Le terme « vie » est pris ici dans sa dimension morale et affective : la vie est liée à la santé et la mutuelle protège des accidents de la vie, lesquels nécessitent qu’on les anticipe par une épargne de prévoyance. Avec une santé protégée et une épargne substantielle, on peut voir la vie « tout en couleur » et souriante, c'est-à-dire sans la grisaille des soucis. Notons que la vie présentée ici est la vie de famille : père, mère, enfant. Nous sommes donc dans trois niveaux de signification : vie-santé, vie-épargne, vie-famille.
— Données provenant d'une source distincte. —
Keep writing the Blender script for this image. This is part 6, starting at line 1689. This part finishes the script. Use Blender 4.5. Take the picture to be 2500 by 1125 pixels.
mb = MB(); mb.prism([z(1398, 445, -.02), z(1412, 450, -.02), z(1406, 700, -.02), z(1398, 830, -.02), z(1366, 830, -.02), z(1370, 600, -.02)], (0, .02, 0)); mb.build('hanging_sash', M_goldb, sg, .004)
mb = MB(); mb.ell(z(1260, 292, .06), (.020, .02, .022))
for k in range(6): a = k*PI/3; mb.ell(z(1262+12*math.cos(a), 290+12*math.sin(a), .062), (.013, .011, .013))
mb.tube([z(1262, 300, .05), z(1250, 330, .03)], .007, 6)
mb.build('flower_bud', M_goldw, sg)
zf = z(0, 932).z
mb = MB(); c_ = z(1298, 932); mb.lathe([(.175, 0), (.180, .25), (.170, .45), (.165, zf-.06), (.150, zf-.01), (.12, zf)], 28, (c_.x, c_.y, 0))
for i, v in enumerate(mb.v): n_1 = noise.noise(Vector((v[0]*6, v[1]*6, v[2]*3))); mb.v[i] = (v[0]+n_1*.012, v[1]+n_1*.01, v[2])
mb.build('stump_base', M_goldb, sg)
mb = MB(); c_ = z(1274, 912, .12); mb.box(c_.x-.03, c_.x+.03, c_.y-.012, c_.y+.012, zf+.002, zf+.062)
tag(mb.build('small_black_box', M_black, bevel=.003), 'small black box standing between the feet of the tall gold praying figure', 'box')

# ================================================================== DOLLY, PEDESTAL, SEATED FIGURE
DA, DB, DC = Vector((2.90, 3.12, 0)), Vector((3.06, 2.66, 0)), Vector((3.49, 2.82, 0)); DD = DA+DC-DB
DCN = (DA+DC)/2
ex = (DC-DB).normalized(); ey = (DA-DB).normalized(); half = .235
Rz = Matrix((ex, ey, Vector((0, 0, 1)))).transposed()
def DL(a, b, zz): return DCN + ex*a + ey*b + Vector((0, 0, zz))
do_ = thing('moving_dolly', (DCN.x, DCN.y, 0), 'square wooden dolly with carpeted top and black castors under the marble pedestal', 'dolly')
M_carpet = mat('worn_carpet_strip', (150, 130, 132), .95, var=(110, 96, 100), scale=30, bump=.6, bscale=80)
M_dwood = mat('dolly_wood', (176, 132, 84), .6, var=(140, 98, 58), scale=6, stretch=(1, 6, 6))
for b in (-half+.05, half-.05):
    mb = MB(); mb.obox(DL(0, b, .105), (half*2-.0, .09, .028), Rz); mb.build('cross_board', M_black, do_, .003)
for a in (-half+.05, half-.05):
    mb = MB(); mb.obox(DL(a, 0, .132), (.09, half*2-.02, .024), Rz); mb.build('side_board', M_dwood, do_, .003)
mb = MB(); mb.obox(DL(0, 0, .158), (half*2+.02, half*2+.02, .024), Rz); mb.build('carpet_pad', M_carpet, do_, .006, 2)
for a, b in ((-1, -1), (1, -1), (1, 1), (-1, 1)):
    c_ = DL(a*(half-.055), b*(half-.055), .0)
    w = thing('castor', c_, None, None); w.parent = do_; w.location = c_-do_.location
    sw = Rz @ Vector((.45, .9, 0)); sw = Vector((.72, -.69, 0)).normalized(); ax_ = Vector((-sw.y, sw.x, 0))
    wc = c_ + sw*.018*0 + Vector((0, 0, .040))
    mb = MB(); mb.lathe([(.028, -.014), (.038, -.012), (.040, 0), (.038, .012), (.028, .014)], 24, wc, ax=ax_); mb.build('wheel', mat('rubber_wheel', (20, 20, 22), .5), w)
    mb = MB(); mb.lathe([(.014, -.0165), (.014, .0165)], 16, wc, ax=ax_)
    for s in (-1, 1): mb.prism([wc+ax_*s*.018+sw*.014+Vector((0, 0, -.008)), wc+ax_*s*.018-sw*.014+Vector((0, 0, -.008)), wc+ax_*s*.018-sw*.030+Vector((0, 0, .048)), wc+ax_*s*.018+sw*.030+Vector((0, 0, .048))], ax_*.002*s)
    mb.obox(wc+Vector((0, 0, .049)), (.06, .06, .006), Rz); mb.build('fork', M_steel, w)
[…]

Le terme « vie » est utilisé dans toute sa polysémie.

On pourrait reconstituer la significationimplicite du message en s’appuyant sur toutes les formules proverbiales qui émaillent souvent les discours quotidiens du genre « tant qu’on a la santé …, l’argent ne fait pas le bonheur mais y contribue …, etc. ». Bref, le père de famille, soucieux de la santé et de la sécurité des siens, se montrerait prévoyant en épargnant et en adhérant à la Mutuelle MCD.

Cela étant dit, il nous faut encore signaler que cette mutuelle se déclare elle-même comme une « vraie » mutuelle, précision importante et inscrite en rouge. Une Mutuelle est en effet censée ne pas être une entreprise qui fait du bénéfice mais qui redistribue à ses adhérents - ils ne sont jamais désignés comme des clients- les sommes qu’elle collecte pour le bien de chacun et de tous. Ce faisant, cette indication laisse entendre que certaines Mutuelles n’ont pas nécessairement un comportement conforme aux valeurs qui s’attachent à l’idée de mutualité, à la différence de MCD.

En somme, la vie dans l’ensemble de ces publicités recouvre les notions d’authenticité, de santé, de gaieté, de mouvement, de modernité, de sécurité et d’intimité tranquille et quotidienne.